§ Problem description
Repeat, exactly as written, every line from the one holding "by 1099 pixels." through the one holding "scene.camera = cam". Leave out all other lines.

Scene script records
----------------------------------------

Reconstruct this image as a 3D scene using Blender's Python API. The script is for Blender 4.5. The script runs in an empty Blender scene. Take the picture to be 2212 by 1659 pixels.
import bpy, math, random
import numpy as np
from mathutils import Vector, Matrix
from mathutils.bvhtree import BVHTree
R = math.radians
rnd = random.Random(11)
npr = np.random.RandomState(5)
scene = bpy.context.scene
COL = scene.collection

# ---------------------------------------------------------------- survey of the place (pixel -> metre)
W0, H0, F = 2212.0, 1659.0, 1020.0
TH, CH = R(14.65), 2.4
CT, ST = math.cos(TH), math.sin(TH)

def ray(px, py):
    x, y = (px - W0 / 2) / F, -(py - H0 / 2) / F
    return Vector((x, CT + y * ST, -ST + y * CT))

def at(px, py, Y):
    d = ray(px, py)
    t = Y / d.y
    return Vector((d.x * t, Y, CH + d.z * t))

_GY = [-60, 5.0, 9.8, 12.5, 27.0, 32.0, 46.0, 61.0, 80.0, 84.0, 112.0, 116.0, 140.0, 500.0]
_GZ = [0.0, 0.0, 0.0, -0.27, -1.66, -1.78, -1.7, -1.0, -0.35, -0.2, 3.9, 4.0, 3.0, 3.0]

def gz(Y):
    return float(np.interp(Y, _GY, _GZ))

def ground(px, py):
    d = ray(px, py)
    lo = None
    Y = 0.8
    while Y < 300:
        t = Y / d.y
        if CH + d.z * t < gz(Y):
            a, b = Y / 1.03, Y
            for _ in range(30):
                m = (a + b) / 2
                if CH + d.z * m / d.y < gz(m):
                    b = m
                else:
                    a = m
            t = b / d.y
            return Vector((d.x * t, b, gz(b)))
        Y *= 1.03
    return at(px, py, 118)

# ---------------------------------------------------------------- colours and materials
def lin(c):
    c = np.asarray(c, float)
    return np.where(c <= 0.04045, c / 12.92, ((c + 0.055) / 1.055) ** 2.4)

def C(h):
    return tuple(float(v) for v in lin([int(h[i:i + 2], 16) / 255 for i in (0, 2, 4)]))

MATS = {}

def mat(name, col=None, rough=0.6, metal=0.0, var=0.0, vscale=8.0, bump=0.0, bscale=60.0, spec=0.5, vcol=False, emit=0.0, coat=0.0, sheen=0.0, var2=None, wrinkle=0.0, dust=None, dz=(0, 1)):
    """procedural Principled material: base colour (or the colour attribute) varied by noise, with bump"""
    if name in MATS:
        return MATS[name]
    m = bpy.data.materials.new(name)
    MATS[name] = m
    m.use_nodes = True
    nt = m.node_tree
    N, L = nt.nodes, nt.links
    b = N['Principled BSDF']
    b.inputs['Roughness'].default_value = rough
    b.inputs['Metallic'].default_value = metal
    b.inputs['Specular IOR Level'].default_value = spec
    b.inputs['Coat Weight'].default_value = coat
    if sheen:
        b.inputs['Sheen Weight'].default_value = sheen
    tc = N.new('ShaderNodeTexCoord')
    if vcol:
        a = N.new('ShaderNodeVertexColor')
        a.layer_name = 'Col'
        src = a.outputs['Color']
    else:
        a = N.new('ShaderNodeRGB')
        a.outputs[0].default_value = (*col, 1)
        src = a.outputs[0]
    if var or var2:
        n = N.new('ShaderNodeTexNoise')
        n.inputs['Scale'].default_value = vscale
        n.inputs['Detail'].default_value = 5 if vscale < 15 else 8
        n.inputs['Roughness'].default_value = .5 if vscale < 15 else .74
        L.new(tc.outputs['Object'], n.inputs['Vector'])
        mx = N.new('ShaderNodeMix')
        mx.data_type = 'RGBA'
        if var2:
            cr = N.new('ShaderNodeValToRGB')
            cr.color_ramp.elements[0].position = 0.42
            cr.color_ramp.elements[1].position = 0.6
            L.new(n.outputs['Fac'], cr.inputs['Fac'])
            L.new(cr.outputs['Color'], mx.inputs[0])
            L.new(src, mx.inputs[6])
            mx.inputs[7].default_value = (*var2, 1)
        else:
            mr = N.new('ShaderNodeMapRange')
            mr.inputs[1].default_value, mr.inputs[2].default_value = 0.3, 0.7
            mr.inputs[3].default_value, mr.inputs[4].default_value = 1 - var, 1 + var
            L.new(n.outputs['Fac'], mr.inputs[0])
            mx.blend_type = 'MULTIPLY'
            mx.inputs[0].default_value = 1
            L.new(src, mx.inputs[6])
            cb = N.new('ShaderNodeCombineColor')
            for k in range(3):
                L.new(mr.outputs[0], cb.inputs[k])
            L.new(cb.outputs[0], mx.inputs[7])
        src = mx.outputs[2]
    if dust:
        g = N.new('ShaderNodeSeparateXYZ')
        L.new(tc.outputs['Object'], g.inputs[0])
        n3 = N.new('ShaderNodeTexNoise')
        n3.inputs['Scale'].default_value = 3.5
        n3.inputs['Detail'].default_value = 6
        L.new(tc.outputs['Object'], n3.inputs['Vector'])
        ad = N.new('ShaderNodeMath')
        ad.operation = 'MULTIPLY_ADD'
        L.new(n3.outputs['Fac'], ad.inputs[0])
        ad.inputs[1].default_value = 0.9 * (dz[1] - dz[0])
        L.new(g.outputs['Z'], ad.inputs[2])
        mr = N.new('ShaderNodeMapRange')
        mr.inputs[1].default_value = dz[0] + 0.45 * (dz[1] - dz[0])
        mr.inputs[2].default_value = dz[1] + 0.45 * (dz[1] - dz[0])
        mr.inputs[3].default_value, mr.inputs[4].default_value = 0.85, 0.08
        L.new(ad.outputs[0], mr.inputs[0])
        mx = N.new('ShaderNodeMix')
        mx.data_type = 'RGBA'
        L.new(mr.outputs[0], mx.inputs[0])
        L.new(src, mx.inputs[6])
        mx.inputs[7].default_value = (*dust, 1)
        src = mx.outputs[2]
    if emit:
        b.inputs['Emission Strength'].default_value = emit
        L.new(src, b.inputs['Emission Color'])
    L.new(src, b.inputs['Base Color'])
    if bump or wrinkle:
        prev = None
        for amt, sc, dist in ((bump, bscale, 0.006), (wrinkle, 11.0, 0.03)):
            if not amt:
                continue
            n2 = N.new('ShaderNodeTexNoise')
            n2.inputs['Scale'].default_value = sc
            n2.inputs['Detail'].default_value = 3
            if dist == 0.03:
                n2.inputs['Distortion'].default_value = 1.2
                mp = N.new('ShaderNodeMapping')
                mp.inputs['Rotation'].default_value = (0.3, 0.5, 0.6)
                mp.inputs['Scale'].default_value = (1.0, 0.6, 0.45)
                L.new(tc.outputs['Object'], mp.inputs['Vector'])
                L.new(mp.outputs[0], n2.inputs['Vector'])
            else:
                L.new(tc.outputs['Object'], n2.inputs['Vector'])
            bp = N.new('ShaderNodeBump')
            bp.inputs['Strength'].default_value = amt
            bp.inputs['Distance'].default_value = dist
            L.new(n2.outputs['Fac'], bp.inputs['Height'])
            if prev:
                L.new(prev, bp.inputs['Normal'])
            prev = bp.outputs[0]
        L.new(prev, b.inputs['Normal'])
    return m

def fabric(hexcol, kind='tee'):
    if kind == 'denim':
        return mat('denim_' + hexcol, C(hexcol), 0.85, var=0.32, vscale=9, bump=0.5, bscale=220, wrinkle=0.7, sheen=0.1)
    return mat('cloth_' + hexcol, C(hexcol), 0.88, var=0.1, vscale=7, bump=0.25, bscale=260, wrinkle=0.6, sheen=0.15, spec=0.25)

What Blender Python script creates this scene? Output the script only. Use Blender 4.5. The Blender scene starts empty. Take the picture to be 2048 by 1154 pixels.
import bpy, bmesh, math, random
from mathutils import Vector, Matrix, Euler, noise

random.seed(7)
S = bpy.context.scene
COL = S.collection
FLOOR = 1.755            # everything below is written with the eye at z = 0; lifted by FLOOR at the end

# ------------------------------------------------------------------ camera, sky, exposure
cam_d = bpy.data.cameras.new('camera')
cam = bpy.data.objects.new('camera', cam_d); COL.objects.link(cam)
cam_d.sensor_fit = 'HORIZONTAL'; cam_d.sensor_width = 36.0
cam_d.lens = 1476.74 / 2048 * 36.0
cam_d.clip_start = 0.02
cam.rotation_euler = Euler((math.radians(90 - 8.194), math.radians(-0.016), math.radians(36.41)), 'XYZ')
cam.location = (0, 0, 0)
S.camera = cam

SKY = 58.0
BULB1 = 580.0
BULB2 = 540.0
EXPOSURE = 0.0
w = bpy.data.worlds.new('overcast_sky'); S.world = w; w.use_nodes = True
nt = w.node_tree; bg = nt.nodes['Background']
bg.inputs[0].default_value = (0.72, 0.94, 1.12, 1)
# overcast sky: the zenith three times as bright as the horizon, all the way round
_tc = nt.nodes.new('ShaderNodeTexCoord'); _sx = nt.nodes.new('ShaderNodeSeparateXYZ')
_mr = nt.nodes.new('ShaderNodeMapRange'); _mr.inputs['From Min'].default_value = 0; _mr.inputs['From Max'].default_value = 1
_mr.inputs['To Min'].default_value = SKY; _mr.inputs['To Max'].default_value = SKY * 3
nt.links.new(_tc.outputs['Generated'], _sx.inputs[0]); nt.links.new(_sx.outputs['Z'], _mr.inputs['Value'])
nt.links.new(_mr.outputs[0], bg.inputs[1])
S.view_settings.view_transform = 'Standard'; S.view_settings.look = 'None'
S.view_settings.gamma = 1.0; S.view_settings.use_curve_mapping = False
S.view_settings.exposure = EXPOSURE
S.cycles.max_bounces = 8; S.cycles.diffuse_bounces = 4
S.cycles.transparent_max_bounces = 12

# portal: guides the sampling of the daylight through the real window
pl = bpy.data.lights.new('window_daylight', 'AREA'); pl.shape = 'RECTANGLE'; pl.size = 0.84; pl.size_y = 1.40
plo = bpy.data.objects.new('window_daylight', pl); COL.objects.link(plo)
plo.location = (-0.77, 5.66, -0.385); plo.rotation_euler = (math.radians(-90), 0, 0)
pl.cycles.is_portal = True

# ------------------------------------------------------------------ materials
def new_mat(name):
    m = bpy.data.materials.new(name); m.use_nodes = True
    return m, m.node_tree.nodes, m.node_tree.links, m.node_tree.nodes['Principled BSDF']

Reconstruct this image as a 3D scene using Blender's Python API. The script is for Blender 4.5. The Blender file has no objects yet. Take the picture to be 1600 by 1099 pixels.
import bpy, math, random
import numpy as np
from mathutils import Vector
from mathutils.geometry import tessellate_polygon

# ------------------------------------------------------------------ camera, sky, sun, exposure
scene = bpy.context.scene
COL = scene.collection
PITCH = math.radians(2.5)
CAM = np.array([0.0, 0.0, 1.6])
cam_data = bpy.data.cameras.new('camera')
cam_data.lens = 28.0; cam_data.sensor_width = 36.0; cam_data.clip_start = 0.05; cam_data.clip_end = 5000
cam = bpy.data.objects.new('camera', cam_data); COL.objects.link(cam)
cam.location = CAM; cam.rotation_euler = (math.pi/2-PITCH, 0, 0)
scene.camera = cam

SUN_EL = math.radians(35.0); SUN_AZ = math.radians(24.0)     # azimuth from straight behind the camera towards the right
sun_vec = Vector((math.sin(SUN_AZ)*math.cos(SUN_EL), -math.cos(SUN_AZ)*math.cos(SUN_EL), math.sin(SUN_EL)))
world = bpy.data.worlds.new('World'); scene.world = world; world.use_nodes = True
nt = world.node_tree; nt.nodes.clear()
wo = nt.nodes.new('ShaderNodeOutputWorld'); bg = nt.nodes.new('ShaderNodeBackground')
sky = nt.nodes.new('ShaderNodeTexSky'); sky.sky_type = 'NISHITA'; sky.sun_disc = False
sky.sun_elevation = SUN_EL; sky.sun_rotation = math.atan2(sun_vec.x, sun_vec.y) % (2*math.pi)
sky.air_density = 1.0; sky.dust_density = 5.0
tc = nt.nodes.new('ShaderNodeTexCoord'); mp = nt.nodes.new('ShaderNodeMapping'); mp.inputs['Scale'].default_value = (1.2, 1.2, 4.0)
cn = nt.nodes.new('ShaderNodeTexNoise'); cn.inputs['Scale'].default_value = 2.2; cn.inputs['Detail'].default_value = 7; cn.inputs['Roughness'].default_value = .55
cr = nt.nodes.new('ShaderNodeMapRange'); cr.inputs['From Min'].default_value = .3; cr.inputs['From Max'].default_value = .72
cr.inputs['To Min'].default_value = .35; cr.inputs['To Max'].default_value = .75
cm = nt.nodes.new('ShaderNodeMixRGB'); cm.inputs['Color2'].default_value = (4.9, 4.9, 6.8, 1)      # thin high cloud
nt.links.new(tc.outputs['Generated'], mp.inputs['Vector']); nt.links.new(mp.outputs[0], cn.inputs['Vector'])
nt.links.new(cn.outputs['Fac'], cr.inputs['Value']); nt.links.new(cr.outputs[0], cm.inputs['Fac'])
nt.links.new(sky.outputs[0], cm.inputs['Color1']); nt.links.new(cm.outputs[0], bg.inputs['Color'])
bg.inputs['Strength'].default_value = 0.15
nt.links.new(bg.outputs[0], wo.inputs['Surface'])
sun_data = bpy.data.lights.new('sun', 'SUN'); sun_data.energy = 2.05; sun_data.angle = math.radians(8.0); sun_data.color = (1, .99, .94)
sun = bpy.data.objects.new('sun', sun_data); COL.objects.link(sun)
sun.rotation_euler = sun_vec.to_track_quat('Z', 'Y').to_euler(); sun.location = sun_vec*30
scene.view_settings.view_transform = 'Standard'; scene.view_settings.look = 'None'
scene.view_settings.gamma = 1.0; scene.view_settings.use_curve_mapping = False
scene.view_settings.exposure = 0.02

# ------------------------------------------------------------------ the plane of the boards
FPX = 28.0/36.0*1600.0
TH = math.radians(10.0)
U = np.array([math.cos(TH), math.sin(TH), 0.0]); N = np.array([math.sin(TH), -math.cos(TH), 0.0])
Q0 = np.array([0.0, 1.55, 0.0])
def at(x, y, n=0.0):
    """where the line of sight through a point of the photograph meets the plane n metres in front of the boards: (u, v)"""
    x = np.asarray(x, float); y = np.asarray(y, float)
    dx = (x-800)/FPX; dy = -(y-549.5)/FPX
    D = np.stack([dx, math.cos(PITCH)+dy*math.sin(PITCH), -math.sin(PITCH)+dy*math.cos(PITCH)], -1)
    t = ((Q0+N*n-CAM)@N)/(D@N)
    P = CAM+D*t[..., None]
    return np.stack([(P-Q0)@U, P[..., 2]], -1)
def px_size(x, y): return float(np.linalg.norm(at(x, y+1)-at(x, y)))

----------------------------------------

§ Finished task
Reconstruct this image as a 3D scene using Blender's Python API. The script is for Blender 4.5. The Blender file has no objects yet. Take the picture to be 1600 by 1099 pixels.
import bpy, math, random
import numpy as np
from mathutils import Vector
from mathutils.geometry import tessellate_polygon

# ------------------------------------------------------------------ camera, sky, sun, exposure
scene = bpy.context.scene
COL = scene.collection
PITCH = math.radians(2.5)
CAM = np.array([0.0, 0.0, 1.6])
cam_data = bpy.data.cameras.new('camera')
cam_data.lens = 28.0; cam_data.sensor_width = 36.0; cam_data.clip_start = 0.05; cam_data.clip_end = 5000
cam = bpy.data.objects.new('camera', cam_data); COL.objects.link(cam)
cam.location = CAM; cam.rotation_euler = (math.pi/2-PITCH, 0, 0)
scene.camera = cam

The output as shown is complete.